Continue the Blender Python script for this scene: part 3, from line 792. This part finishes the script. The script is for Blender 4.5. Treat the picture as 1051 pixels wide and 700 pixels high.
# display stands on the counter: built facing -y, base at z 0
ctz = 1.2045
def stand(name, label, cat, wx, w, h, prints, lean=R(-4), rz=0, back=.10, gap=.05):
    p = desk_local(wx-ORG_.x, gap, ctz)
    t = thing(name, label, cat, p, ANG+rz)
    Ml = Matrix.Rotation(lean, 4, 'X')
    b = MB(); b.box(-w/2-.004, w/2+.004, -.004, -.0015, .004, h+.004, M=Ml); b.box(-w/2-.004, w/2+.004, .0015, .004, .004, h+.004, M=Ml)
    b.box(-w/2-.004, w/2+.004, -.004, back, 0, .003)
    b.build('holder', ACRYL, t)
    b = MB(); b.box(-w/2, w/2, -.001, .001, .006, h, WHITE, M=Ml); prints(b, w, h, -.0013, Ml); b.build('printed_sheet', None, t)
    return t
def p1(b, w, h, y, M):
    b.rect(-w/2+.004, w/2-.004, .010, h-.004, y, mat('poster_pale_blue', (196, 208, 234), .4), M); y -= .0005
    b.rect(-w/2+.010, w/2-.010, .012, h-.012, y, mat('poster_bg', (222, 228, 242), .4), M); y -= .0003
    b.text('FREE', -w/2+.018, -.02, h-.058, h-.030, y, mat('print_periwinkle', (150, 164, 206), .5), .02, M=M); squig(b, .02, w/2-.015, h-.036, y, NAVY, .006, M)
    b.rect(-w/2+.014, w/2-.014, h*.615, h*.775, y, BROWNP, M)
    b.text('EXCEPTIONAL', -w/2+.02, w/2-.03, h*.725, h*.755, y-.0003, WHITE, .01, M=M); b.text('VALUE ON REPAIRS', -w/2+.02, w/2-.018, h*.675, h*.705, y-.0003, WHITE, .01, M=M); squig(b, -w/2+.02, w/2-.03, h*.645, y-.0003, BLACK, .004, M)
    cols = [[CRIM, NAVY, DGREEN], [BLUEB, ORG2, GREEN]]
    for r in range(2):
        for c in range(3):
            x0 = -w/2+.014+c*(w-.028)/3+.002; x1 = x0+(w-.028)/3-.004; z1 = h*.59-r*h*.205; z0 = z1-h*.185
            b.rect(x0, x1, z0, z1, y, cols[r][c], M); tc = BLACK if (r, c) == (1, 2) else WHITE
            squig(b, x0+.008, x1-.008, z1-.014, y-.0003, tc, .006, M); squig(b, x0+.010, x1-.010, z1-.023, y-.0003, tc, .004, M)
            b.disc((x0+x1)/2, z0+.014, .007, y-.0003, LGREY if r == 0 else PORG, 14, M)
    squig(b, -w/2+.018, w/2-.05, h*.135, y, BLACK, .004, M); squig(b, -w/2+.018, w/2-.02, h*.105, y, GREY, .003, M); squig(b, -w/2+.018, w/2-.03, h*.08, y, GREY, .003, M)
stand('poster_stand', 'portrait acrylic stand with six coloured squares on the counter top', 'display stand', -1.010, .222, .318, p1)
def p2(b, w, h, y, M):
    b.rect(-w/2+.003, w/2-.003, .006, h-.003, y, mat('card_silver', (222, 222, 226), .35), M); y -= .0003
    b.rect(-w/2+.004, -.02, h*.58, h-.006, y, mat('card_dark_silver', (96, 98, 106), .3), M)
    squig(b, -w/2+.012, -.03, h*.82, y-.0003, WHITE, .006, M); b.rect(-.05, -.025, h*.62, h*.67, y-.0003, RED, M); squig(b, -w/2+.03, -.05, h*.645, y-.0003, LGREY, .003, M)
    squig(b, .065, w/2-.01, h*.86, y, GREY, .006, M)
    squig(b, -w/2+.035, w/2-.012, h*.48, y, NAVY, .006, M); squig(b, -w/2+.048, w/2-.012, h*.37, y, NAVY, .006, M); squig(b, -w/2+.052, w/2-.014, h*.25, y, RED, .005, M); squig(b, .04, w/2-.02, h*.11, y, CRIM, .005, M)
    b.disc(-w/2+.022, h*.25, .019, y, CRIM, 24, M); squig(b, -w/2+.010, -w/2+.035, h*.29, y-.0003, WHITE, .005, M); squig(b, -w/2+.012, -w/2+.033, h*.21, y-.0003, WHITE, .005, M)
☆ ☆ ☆
» **Instructions to follow**: Go through the material above line by line and copy it exactly.

» **Exercise output**:
Continue the Blender Python script for this scene: part 3, from line 792. This part finishes the script. The script is for Blender 4.5. Treat the picture as 1051 pixels wide and 700 pixels high.
# display stands on the counter: built facing -y, base at z 0
ctz = 1.2045
def stand(name, label, cat, wx, w, h, prints, lean=R(-4), rz=0, back=.10, gap=.05):
    p = desk_local(wx-ORG_.x, gap, ctz)
    t = thing(name, label, cat, p, ANG+rz)
    Ml = Matrix.Rotation(lean, 4, 'X')
    b = MB(); b.box(-w/2-.004, w/2+.004, -.004, -.0015, .004, h+.004, M=Ml); b.box(-w/2-.004, w/2+.004, .0015, .004, .004, h+.004, M=Ml)
    b.box(-w/2-.004, w/2+.004, -.004, back, 0, .003)
    b.build('holder', ACRYL, t)
    b = MB(); b.box(-w/2, w/2, -.001, .001, .006, h, WHITE, M=Ml); prints(b, w, h, -.0013, Ml); b.build('printed_sheet', None, t)
    return t
def p1(b, w, h, y, M):
    b.rect(-w/2+.004, w/2-.004, .010, h-.004, y, mat('poster_pale_blue', (196, 208, 234), .4), M); y -= .0005
    b.rect(-w/2+.010, w/2-.010, .012, h-.012, y, mat('poster_bg', (222, 228, 242), .4), M); y -= .0003
    b.text('FREE', -w/2+.018, -.02, h-.058, h-.030, y, mat('print_periwinkle', (150, 164, 206), .5), .02, M=M); squig(b, .02, w/2-.015, h-.036, y, NAVY, .006, M)
    b.rect(-w/2+.014, w/2-.014, h*.615, h*.775, y, BROWNP, M)
    b.text('EXCEPTIONAL', -w/2+.02, w/2-.03, h*.725, h*.755, y-.0003, WHITE, .01, M=M); b.text('VALUE ON REPAIRS', -w/2+.02, w/2-.018, h*.675, h*.705, y-.0003, WHITE, .01, M=M); squig(b, -w/2+.02, w/2-.03, h*.645, y-.0003, BLACK, .004, M)
    cols = [[CRIM, NAVY, DGREEN], [BLUEB, ORG2, GREEN]]
    for r in range(2):
        for c in range(3):
            x0 = -w/2+.014+c*(w-.028)/3+.002; x1 = x0+(w-.028)/3-.004; z1 = h*.59-r*h*.205; z0 = z1-h*.185
            b.rect(x0, x1, z0, z1, y, cols[r][c], M); tc = BLACK if (r, c) == (1, 2) else WHITE
            squig(b, x0+.008, x1-.008, z1-.014, y-.0003, tc, .006, M); squig(b, x0+.010, x1-.010, z1-.023, y-.0003, tc, .004, M)
            b.disc((x0+x1)/2, z0+.014, .007, y-.0003, LGREY if r == 0 else PORG, 14, M)
    squig(b, -w/2+.018, w/2-.05, h*.135, y, BLACK, .004, M); squig(b, -w/2+.018, w/2-.02, h*.105, y, GREY, .003, M); squig(b, -w/2+.018, w/2-.03, h*.08, y, GREY, .003, M)
stand('poster_stand', 'portrait acrylic stand with six coloured squares on the counter top', 'display stand', -1.010, .222, .318, p1)
def p2(b, w, h, y, M):
    b.rect(-w/2+.003, w/2-.003, .006, h-.003, y, mat('card_silver', (222, 222, 226), .35), M); y -= .0003
    b.rect(-w/2+.004, -.02, h*.58, h-.006, y, mat('card_dark_silver', (96, 98, 106), .3), M)
    squig(b, -w/2+.012, -.03, h*.82, y-.0003, WHITE, .006, M); b.rect(-.05, -.025, h*.62, h*.67, y-.0003, RED, M); squig(b, -w/2+.03, -.05, h*.645, y-.0003, LGREY, .003, M)
    squig(b, .065, w/2-.01, h*.86, y, GREY, .006, M)
    squig(b, -w/2+.035, w/2-.012, h*.48, y, NAVY, .006, M); squig(b, -w/2+.048, w/2-.012, h*.37, y, NAVY, .006, M); squig(b, -w/2+.052, w/2-.014, h*.25, y, RED, .005, M); squig(b, .04, w/2-.02, h*.11, y, CRIM, .005, M)
    b.disc(-w/2+.022, h*.25, .019, y, CRIM, 24, M); squig(b, -w/2+.010, -w/2+.035, h*.29, y-.0003, WHITE, .005, M); squig(b, -w/2+.012, -w/2+.033, h*.21, y-.0003, WHITE, .005, M)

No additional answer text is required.